Two American Scientist Reviews

The Functionalist’s Dilemma
George Lakoff reviews Ray Jackendorf’s Language, Consciousness, Culture: Essays on Mental Structure.

Constructing Cognition
Ethan Remmel reviews Katherine Nelson’s Young Minds in Social Worlds: Experience, Meaning, and Memory.

Honderich vs McGinn II

Judging from the discussion on Leiter Reports the merits of McGinn’s review is sub judice. To be fair, there is a great deal of pap out there not all coming to the attention of first order minds like McGinn. In a footnote to the review, McGinn writes:

The review that appears here is not as I originally wrote it. The editors asked me to “soften the tone” of the original; I have done so, though against my better judgment.

As I see it the issue divides up into two groups:

Group A:

1. Ignoring a poor book is the best fate to befall it;

2. A review acts as a public service: reader be forewarned!

Group B:

1. Bland undiscriminating reviews are just space fillers; 

2. Surely much of the blame for a poor book must be laid at the publisher’s doorstep: just because one has a “name” does not ensure quality.

I haven’t read Honderich’s book: in any event this wouldn’t be the first turkey he has produced. His The Real Meaning of Conservatism, taking a swipe at Roger Scruton’s influential though itself middling The Meaning of Conservatism, was dreadful. I’m inclined to A1: I do not review books that are, at best unengaging or, at worst, just downright wrong (and I don’t mean to suggest that I don’t appreciate well-argued views that run contrary to my own – indeed, that’s where the value lies). Reviewing poor books is too much like hard work.

For those who haven’t actually read the review, here are some choice extracts, occasionally reminding me of that master of the put-down, A.E. Housman.

This book runs the full gamut from the mediocre to the ludicrous to the merely bad. It is painful to read, poorly thought out, and uninformed. It is also radically inconsistent. The structure of the book consists of a series of previously published papers, somewhat modified, with short introductory sections, going back to 1981.

Throughout, the book is woefully uninformed about the work of others and at best amateurish. Honderich’s understanding of positions he criticizes is often weak to nonexistent, though not lacking in chutzpah. And the view he ends up defending is preposterous in the extreme and easily refuted.

After a banal and pointless chapter on seeing and sense-data (even the author refers to it as “this faltering paper” [123]), we finally reach the crux and, presumably, the excuse for the book.
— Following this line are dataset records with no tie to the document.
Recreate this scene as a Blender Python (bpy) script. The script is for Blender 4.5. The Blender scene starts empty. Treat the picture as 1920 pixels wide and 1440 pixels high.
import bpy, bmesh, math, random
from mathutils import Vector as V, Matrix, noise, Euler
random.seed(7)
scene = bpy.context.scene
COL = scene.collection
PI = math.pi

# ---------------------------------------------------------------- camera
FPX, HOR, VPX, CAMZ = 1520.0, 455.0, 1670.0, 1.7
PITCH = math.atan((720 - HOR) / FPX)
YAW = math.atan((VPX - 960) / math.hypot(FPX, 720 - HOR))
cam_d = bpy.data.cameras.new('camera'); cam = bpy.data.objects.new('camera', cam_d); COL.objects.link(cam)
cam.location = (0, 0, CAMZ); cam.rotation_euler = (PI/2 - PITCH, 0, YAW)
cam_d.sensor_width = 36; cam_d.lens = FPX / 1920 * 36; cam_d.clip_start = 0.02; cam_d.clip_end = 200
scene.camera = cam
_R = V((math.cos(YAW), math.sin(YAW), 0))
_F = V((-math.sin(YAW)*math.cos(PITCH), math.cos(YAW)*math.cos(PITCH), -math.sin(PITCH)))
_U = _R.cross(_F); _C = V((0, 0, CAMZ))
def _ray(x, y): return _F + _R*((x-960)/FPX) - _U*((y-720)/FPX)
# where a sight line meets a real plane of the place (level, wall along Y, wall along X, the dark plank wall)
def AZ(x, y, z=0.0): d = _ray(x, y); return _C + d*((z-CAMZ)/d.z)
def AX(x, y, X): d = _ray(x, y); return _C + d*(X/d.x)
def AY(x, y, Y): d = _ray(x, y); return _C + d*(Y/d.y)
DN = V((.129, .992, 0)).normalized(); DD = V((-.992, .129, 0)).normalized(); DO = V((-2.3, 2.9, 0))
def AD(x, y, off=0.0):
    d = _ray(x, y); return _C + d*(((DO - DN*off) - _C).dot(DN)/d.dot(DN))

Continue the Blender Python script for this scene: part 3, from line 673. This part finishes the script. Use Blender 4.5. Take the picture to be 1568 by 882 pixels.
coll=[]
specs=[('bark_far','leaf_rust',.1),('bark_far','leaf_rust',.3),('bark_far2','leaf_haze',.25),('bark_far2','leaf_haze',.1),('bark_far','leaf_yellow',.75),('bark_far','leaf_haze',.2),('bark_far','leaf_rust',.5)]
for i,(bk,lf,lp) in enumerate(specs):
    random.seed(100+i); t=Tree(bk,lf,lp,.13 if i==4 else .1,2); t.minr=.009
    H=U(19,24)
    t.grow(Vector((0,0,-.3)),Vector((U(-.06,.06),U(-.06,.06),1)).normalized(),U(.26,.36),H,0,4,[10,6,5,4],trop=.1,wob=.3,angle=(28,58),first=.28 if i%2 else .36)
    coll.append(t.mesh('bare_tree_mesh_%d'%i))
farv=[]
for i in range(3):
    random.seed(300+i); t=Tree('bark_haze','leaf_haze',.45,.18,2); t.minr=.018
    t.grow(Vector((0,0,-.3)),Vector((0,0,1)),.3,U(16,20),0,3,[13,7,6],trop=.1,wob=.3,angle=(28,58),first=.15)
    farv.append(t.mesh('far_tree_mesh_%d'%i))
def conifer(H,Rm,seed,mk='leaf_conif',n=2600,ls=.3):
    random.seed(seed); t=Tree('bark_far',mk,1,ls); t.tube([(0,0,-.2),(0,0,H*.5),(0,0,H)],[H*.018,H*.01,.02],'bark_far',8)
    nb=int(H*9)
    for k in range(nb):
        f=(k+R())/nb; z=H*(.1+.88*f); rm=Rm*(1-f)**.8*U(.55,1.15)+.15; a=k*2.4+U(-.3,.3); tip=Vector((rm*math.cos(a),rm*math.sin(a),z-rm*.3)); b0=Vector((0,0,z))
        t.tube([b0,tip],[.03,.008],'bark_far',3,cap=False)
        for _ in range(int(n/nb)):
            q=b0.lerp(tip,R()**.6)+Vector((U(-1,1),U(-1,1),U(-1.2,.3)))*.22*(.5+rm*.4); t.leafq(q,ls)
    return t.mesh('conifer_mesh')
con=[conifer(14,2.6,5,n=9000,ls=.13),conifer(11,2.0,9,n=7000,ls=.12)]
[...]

Is there anything of merit in On Consciousness? Honderich does occasionally show glimmers of understanding that the problem of consciousness is difficult and that most of our ideas about it fall short of the mark. His instincts, at least, are not always wrong. It is a pity that his own efforts here are so shoddy, inept, and disastrous (to use a term he is fond of applying to the views of others).